Only Drunks and Children Tell the Truth is chiefly concerned with the story of Janice (Mary Vizecky), who was raised by a white family after being removed from the reservation where she was born. Now a successful lawyer in Toronto, Janice—still called ‘Grace’ by her birth family—is unexpectedly visited by her sister (Carolann Beaulne), her sister's fiancée (Alex Smalley), and a friend (Basilio Light) with news that Janice’s birth mother has died. As the three visitors attempt to persuade Janice to fulfill tradition and to return to their reservation to pay her respects, Janice is forced to reflect on questions about her identity and the nature of family.

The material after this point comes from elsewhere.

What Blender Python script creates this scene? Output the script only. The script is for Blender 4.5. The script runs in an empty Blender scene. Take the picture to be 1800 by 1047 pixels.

Actress Carolann Beualne (Barb, the main character’s sister) shifted repeatedly between maintaining an awkward tension and guilting Janice beyond measure. While she was enjoyable to watch at times, her character wears on the audience well before intermission, due in no small part to her endless capacity to putatively foist guilt on her sister. “Yes. We get it. You think your sister is a bitch for not coming home,” says the audience in a collective sigh after the issue comes up for the umpteenth time in the first act.
Alex Smalley’s portrayal of Rodney, Barb’s fiancée, was enjoyable, thought perhaps played a little too cartoonishly. Rodney has the bulk of the jokes-written-to-be-obvious-jokes in the play, and Smalley could definitely relax a little and let the writing shoulder more of the effort.
Basilio Light (Tonto) plays his yeoman-like character with a natural ease. Far-too-intelligent by half, Tonto is the emotional anchor and continuous voice of reason in the play; and while Light nailed his delivery of several steely (if wizened) platitudes, that same Yoda-esque delivery perfused the vast majority of the rest of his lines, lending a repeated, inorganic quality to what should have been ordinary conversations.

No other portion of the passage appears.